— start of MATERIAL —
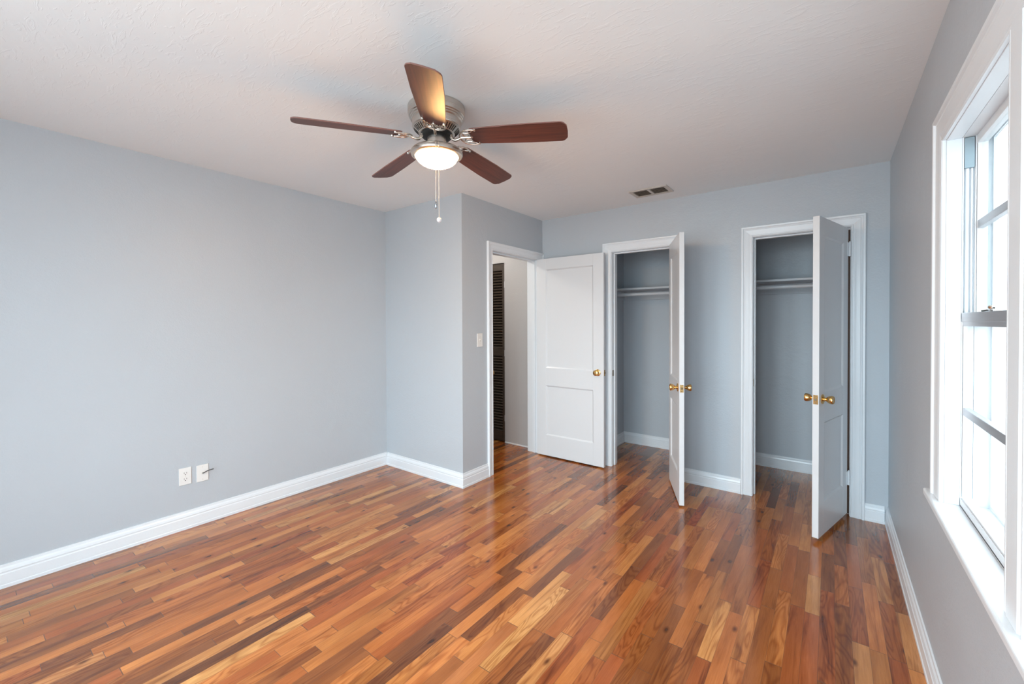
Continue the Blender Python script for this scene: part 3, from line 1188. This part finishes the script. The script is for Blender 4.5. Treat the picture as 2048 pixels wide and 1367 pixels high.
Rp = Matrix.Rotation(-PITCH, 3, 'X')
bl0 = None
for i in range(5):
    ang = 4.19635 + i * 2 * PI / 5
    if i == 0:
        bm = blade_bm()
        bl0 = obj('fan_blade', bm, [BLADE, BEDGE], fan, bevel=0.0008, seg=1)
        bm = iron_bm(Rp)
        Q = Matrix.Rotation(PITCH, 3, 'X')
        for v in bm.verts:
            v.co = Q @ v.co
        ir0 = obj('blade_iron', bm, BRIGHTN, bl0, smooth=True)
        ir0['label'] = 'polished scrolled metal blade bracket'
        b1 = bl0
    else:
        b1 = bl0.copy()
        C.objects.link(b1)
        b1.parent = fan
        c1 = ir0.copy()
        C.objects.link(c1)
        c1.parent = b1
    b1.location = (0, 0, ZB)
    b1.rotation_euler = (Matrix.Rotation(ang, 3, 'Z') @ Matrix.Rotation(DROOP, 3, 'Y') @ Rp).to_euler()

# pull chains hang from the near rim of the fitter
dr = Vector((0 - FX, 0 - FY, 0)).normalized()
rv = Vector((math.cos(yaw), -math.sin(yaw), 0))
for off, zend, style in ((-0.006, 1.935, 'ring'), (0.009, 1.862, 'ball')):
    p = dr * 0.1335 + rv * off
    bm = bmesh.new()
    z0 = zl(2.218)
    tube(bm, [(p.x - dr.x * 0.012, p.y - dr.y * 0.012, z0 + 0.004), (p.x - dr.x * 0.003, p.y - dr.y * 0.003, z0 + 0.003), (p.x, p.y, z0 - 0.004), (p.x, p.y, zl(zend))], 0.0011, 6)
    n = int((z0 - zl(zend)) / 0.0052)
    for q in range(n):
        bmesh.ops.create_icosphere(bm, subdivisions=1, radius=0.0020, matrix=Matrix.Translation((p.x, p.y, z0 - 0.006 - q * 0.0052)))
    ch = obj('pull_chain', bm, CHAIN, fan, smooth=True)
    bm = bmesh.new()
    if style == 'ball':
        bmesh.ops.create_uvsphere(bm, u_segments=20, v_segments=12, radius=0.0118, matrix=Matrix.Translation((p.x, p.y, zl(zend) - 0.010)))
        obj('pull_fob', bm, FOBW, ch, smooth=True)['label'] = 'round whitish fob'
    else:
        lathe(bm, [(0.0, 0.010), (0.0035, 0.009), (0.0055, 0.002), (0.0062, -0.008), (0.0045, -0.016), (0.0035, -0.019), (0.0045, -0.022), (0.0, -0.026)], 16,
              Matrix.Translation((p.x, p.y, zl(zend) - 0.006)))
        obj('pull_fob', bm, FOBD, ch, smooth=True)['label'] = 'small dark chrome drop fob'

# ------------------------------------------------------------------ ceiling air vent
VX0, VX1, VY0, VY1 = -1.338, -1.030, 3.388, 3.590
vent = tag(empty('air_vent', ((VX0 + VX1) / 2, (VY0 + VY1) / 2, H)), 'rectangular painted metal air vent in the ceiling above the closet door', 'air vent')
hx, hy = (VX1 - VX0) / 2, (VY1 - VY0) / 2
bm = bmesh.new()  # dark strip over the stop face, paints shade into the hinge gap
iy = hy - 0.026
ix = hx - 0.030
zt_, zb_ = -0.0005, -0.009
for (x0, x1, y0, y1) in ((-hx, hx, -hy, -iy), (-hx, hx, iy, hy), (-hx, -ix, -iy, iy), (ix, hx, -iy, iy), (-0.011, 0.011, -iy, iy)):
    box(bm, x0, x1, y0, y1, zb_, zt_)
obj('frame', bm, VENTM, vent, bevel=0.002)
obj('duct_opening', B(-ix, ix, -iy, iy, -0.0012, -0.0006), DARK, vent)
bm = bmesh.new()  # dark strip over the stop face, paints shade into the hinge gap
for x0, x1 in ((-ix, -0.011), (0.011, ix)):
    for k in range(7):
        y = -iy + (k + 0.7) * (2 * iy) / 7.4
        Mx = Matrix.Translation((0, y, -0.0065)) @ Matrix.Rotation(math.radians(20), 4, 'X')
        box(bm, x0, x1, -0.0072, 0.0072, -0.0006, 0.0006, Mx)
obj('louvers', bm, VENTD, vent)['label'] = 'dusty curved louvers'
for s in (-1, 1):
    bm = bmesh.new()
    lathe(bm, [(0.004, -0.0092), (0.003, -0.0105), (0, -0.0108)], 12, Matrix.Translation((s * (hx - 0.013), 0, 0)), caps=False)
    obj('screw', bm, VENTM, vent)

# ------------------------------------------------------------------ plates on the wall


def cover(name, label, cat, loc, rotz, w_=0.070, h_=0.114):
    """local x = along the wall, local -y = out of the wall"""
    root = tag(empty(name, loc, rotz), label, cat)
    bm = B(-w_ / 2, w_ / 2, -0.006, -0.0005, -h_ / 2, h_ / 2)
    obj('cover_plate', bm, PLATE, root, bevel=0.0035, seg=3)
    return root


Ry = Matrix.Rotation(PI / 2, 4, 'X')


def disc(bm, x, z, r, d0, d1, seg=20, sz=1.0):
    M_ = Matrix.Translation((x, -d0, z)) @ Ry @ Matrix.Diagonal((1, sz, 1, 1))
    lathe(bm, [(r, 0), (r, d1 - d0)], seg, M_)


# duplex outlet on the left wall: face looks to +x, so rotate by +90 degrees
ot = cover('wall_outlet', 'white duplex outlet low on the long blank wall', 'outlet', (XL, 0.964, 0.352), PI / 2)
for s in (1, -1):
    bm = bmesh.new()
    disc(bm, 0, s * 0.0195, 0.0165, 0.0055, 0.0075, 28, 0.86)
    rc = obj('receptacle', bm, PLATE, ot)
    bm = bmesh.new()
    box(bm, -0.0078, -0.0058, -0.0080, -0.0074, s * 0.0195 - 0.001, s * 0.0195 + 0.008)
    box(bm, 0.0058, 0.0078, -0.0080, -0.0074, s * 0.0195 - 0.001, s * 0.0195 + 0.008)
    disc(bm, 0, s * 0.0195 - 0.008, 0.0028, 0.0074, 0.0080, 14)
    obj('slots', bm, DARK, rc)['label'] = 'dark prong slots'
bm = bmesh.new()  # dark strip over the stop face, paints shade into the hinge gap
disc(bm, 0, 0, 0.003, 0.006, 0.0072, 12)
obj('screw', bm, IVORY, ot)

cp = cover('cable_plate', 'white wall plate with a short dark cable poking out', 'wall plate', (XL, 1.062, 0.347), PI / 2)
bm = bmesh.new()  # dark strip over the stop face, paints shade into the hinge gap
disc(bm, 0, 0, 0.006, 0.006, 0.010, 16)
obj('cable_bushing', bm, IVORY, cp)
for z in (0.042, -0.042):
    bm = bmesh.new()
    disc(bm, 0, z, 0.003, 0.006, 0.0070, 12)
    obj('screw', bm, IVORY, cp)
bm = bmesh.new()  # dark strip over the stop face, paints shade into the hinge gap
tube(bm, [(0, -0.008, 0.0), (0.000, -0.016, 0.001), (0.006, -0.024, 0.006), (0.016, -0.030, 0.013), (0.028, -0.034, 0.017), (0.042, -0.038, 0.019), (0.054, -0.040, 0.021)], 0.0032, 10)
obj('cable', bm, CABLE, cp, smooth=True)['label'] = 'stub of dark grey cable'

sw = cover('light_switch', 'white toggle light switch beside the hall doorway', 'light switch', (XB, 2.796, 1.218), PI / 2, 0.070, 0.116)
bm = bmesh.new()  # dark strip over the stop face, paints shade into the hinge gap
box(bm, -0.0055, 0.0055, -0.0075, -0.0058, -0.012, 0.012)
obj('toggle_slot', bm, IVORY, sw)
bm = bmesh.new()  # dark strip over the stop face, paints shade into the hinge gap
box(bm, -0.0040, 0.0040, -0.016, -0.006, -0.004, 0.004, Matrix.Rotation(math.radians(-28), 4, 'X'))
obj('toggle', bm, IVORY, sw, bevel=0.001)
for z in (0.030, -0.030):
    bm = bmesh.new()
    disc(bm, 0, z, 0.003, 0.006, 0.0070, 12)
    obj('screw', bm, IVORY, sw)

# ------------------------------------------------------------------ unseen ceiling lamp, added to light the hall
hl = tag(empty('added_hall_lamp', (-3.35, 3.15, H)), 'added ceiling lamp lighting the hall, unseen behind the doorway head', 'ceiling lamp')
bm = bmesh.new()  # dark strip over the stop face, paints shade into the hinge gap
lathe(bm, [(0.0, -0.0005), (0.11, -0.0005), (0.115, -0.02), (0.0, -0.02)], 40)
obj('lamp_base', bm, NICKEL, hl, smooth=True)
bm = bmesh.new()  # dark strip over the stop face, paints shade into the hinge gap
lathe(bm, [(0.105 * math.cos(i / 10 * PI / 2), -0.0205 - 0.07 * math.sin(i / 10 * PI / 2)) for i in range(10)] + [(0, -0.0905)], 40, caps=False)
obj('glass_shade', bm, HALLB, hl, smooth=True)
— end of MATERIAL —
WRITTEN PROBLEM |
Leave out the pictures, then repeat the listing above exactly from its first line to the line with "b1.rotation_euler = (Matrix.Rotation(ang, 3, 'Z')", inclusive.

EXPECTED OUTPUT |
Continue the Blender Python script for this scene: part 3, from line 1188. This part finishes the script. The script is for Blender 4.5. Treat the picture as 2048 pixels wide and 1367 pixels high.
Rp = Matrix.Rotation(-PITCH, 3, 'X')
bl0 = None
for i in range(5):
    ang = 4.19635 + i * 2 * PI / 5
    if i == 0:
        bm = blade_bm()
        bl0 = obj('fan_blade', bm, [BLADE, BEDGE], fan, bevel=0.0008, seg=1)
        bm = iron_bm(Rp)
        Q = Matrix.Rotation(PITCH, 3, 'X')
        for v in bm.verts:
            v.co = Q @ v.co
        ir0 = obj('blade_iron', bm, BRIGHTN, bl0, smooth=True)
        ir0['label'] = 'polished scrolled metal blade bracket'
        b1 = bl0
    else:
        b1 = bl0.copy()
        C.objects.link(b1)
        b1.parent = fan
        c1 = ir0.copy()
        C.objects.link(c1)
        c1.parent = b1
    b1.location = (0, 0, ZB)
    b1.rotation_euler = (Matrix.Rotation(ang, 3, 'Z') @ Matrix.Rotation(DROOP, 3, 'Y') @ Rp).to_euler()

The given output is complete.